++++ Given data
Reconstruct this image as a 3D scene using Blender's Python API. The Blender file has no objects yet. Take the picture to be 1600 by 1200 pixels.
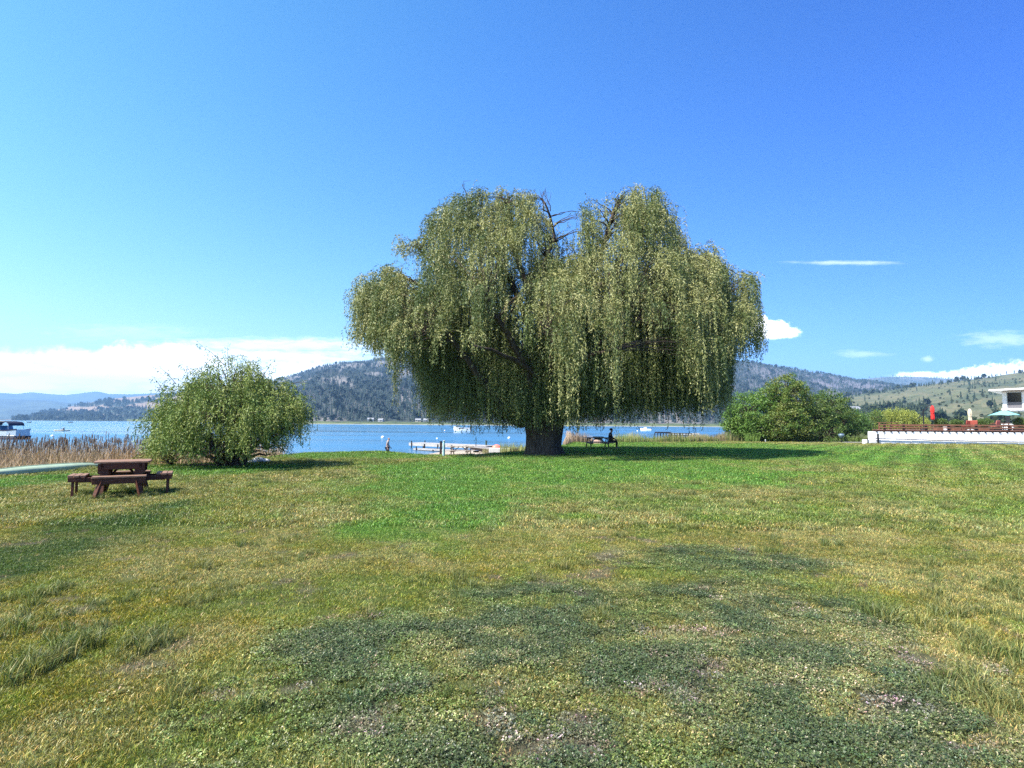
++++++++
++++ Given data
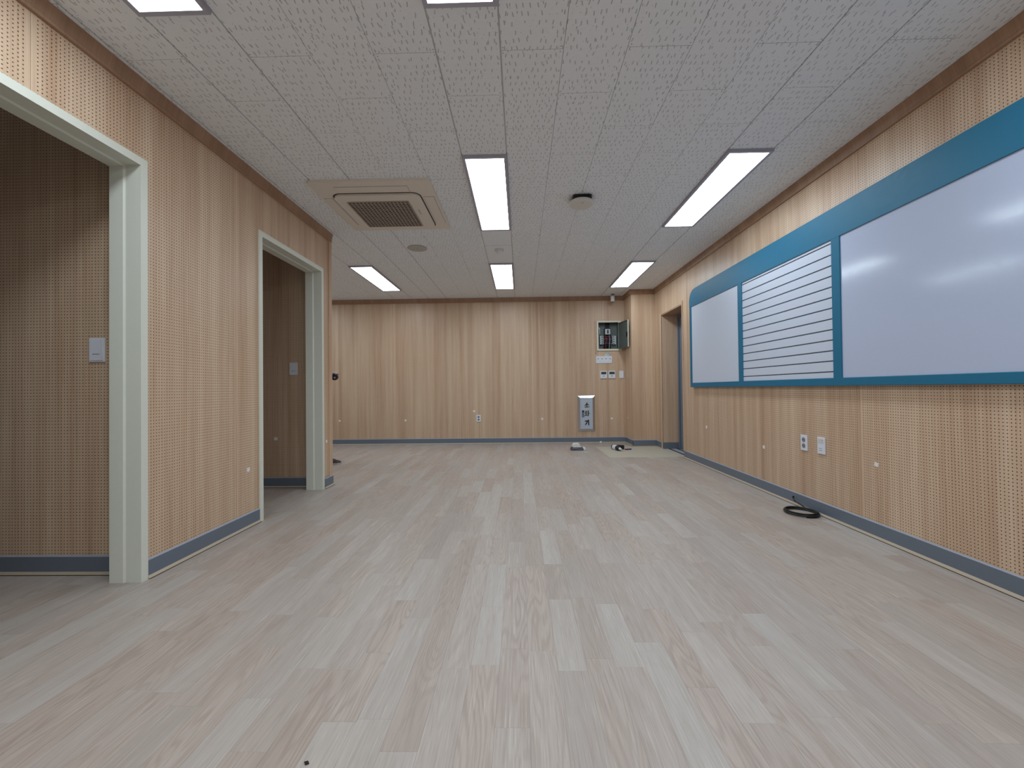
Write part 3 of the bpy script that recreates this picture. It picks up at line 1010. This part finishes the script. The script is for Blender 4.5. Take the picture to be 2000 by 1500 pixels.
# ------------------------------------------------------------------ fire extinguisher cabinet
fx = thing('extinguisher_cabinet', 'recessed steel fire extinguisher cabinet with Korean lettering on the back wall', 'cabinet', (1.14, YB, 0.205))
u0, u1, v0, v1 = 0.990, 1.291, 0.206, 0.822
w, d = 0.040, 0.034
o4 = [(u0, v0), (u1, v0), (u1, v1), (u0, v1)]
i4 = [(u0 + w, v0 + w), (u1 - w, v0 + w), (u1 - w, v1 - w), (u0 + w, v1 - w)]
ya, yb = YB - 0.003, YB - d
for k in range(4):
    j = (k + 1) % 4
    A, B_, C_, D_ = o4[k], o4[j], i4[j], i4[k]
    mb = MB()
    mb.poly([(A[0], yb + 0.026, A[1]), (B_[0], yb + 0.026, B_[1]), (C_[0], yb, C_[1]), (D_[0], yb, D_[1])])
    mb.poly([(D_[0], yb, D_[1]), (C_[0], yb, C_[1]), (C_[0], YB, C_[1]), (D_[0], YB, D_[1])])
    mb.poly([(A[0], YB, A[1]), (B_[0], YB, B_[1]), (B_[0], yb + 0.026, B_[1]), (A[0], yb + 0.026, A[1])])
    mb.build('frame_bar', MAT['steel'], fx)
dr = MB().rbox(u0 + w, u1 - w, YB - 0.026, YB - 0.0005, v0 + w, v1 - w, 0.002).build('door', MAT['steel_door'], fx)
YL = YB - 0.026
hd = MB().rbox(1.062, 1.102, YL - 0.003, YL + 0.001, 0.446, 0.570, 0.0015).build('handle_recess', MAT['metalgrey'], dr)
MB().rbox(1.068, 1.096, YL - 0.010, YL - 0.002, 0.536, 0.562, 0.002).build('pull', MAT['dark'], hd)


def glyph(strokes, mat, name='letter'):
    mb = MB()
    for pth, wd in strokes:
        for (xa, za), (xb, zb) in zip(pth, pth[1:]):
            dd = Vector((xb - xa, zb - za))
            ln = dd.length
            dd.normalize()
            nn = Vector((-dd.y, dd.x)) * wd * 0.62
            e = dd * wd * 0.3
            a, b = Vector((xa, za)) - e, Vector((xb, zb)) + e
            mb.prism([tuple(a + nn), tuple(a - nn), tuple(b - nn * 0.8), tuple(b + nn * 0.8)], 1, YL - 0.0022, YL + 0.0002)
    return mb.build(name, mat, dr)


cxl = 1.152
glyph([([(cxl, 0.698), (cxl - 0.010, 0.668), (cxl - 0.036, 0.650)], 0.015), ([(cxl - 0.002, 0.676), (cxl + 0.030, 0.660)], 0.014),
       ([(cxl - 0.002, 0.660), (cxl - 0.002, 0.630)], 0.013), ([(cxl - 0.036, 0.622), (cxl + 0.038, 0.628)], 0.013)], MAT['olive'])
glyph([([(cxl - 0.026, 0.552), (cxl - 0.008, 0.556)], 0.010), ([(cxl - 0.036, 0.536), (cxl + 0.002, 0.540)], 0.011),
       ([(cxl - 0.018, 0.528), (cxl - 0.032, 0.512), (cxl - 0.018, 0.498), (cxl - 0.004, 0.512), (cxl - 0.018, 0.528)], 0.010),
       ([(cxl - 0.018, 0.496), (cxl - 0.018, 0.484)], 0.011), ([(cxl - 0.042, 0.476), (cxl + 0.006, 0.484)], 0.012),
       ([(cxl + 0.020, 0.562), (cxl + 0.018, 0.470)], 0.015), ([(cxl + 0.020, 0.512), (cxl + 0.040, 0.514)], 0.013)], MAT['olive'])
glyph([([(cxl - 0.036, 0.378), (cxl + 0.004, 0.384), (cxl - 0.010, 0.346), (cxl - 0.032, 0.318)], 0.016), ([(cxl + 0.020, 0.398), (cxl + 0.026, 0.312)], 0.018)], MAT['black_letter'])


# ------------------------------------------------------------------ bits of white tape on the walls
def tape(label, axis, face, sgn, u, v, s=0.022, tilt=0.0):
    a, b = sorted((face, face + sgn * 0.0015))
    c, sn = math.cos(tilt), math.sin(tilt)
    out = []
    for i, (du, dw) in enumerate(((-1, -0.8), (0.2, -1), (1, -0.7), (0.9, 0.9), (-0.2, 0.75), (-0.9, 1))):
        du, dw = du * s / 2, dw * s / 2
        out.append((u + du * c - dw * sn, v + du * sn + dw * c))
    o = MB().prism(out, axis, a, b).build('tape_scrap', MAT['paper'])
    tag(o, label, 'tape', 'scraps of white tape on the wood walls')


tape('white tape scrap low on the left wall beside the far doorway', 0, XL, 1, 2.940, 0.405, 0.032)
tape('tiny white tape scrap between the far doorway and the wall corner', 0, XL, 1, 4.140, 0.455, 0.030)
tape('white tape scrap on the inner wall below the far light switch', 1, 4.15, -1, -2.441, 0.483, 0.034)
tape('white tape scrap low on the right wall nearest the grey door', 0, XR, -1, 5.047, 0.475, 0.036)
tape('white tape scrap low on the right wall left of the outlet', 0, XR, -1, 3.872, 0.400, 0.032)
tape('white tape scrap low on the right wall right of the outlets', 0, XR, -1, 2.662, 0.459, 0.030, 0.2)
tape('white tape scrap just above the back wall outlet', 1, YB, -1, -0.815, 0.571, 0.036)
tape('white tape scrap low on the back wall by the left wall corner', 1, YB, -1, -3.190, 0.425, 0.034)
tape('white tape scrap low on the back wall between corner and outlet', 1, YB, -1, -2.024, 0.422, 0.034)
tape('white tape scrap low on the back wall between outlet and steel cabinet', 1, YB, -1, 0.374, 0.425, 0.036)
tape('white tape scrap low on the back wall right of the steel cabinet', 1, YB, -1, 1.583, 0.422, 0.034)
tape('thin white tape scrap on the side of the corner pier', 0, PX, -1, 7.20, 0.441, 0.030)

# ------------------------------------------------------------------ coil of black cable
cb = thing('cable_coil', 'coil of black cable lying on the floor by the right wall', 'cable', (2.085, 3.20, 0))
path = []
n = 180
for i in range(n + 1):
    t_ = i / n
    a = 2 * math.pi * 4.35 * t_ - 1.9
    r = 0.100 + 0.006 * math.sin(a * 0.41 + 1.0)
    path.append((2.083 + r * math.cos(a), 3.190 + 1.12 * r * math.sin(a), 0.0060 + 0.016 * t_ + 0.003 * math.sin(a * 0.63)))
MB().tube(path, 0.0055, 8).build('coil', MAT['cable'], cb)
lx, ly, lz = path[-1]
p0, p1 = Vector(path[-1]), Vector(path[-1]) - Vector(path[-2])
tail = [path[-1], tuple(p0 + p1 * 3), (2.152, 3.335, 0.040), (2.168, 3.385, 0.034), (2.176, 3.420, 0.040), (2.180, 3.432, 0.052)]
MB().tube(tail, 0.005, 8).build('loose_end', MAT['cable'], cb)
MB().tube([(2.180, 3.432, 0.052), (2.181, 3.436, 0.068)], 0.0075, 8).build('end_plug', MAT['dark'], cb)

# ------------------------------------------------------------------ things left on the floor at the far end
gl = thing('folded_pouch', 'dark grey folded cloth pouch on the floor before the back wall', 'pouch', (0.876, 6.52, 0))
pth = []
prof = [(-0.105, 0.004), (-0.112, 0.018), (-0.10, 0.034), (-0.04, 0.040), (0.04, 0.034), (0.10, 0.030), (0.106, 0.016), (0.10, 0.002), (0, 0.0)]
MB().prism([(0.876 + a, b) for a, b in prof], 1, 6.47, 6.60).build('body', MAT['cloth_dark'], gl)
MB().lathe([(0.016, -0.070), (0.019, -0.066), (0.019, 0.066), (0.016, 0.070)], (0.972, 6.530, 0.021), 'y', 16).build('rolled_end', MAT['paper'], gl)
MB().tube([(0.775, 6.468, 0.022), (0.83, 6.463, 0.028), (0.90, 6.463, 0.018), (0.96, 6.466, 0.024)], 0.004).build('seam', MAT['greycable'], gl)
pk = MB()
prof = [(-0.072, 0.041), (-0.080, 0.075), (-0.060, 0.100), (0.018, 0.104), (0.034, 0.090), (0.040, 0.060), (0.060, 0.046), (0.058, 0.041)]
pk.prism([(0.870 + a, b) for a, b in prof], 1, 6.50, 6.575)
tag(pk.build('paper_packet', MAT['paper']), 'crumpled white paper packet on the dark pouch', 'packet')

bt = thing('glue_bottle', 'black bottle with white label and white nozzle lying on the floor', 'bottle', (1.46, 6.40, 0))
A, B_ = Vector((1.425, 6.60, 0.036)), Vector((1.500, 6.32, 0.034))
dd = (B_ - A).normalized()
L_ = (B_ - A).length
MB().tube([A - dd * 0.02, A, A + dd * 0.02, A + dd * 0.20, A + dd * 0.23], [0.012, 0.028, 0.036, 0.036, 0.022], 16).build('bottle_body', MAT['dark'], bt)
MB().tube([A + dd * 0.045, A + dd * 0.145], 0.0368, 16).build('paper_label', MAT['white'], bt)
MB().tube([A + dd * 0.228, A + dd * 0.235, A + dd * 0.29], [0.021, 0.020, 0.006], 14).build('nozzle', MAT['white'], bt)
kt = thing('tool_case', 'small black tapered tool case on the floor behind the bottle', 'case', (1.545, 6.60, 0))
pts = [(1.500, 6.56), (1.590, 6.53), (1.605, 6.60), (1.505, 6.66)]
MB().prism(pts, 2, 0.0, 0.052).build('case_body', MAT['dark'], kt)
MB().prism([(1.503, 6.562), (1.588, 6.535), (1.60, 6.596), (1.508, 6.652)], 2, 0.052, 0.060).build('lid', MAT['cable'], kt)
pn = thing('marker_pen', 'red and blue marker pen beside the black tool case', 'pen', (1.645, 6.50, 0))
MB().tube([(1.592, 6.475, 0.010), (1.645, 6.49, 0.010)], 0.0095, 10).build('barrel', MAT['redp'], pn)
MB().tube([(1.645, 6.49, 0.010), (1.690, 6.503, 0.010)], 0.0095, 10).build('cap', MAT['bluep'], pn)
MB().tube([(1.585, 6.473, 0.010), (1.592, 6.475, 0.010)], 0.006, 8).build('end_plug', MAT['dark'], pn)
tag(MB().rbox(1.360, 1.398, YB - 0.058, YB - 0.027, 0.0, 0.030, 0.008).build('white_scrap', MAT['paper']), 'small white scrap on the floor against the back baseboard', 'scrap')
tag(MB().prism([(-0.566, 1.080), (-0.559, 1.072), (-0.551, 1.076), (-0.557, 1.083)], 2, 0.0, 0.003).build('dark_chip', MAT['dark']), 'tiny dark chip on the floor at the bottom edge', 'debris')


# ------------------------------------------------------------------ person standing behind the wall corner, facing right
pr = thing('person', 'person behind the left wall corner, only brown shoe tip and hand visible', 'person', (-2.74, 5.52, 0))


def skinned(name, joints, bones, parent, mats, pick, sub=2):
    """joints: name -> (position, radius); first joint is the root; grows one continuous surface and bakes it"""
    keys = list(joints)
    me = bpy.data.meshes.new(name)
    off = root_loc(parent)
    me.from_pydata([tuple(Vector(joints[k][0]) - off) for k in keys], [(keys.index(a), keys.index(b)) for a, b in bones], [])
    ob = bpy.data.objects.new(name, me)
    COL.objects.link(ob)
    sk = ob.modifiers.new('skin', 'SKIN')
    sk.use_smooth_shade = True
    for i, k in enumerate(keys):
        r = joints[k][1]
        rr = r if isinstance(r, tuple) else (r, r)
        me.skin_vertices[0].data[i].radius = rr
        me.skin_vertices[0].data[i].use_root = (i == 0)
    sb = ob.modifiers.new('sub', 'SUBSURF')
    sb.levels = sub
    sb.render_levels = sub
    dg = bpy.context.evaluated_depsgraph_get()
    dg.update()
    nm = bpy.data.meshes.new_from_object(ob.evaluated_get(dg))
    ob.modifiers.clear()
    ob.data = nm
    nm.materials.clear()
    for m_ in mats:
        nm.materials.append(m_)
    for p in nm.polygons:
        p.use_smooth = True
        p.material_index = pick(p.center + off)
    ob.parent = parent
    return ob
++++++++
**Task goal:** Copy every line above in which the string "Take" shows up.

**Completed task:**
Reconstruct this image as a 3D scene using Blender's Python API. The Blender file has no objects yet. Take the picture to be 1600 by 1200 pixels.
Write part 3 of the bpy script that recreates this picture. It picks up at line 1010. This part finishes the script. The script is for Blender 4.5. Take the picture to be 2000 by 1500 pixels.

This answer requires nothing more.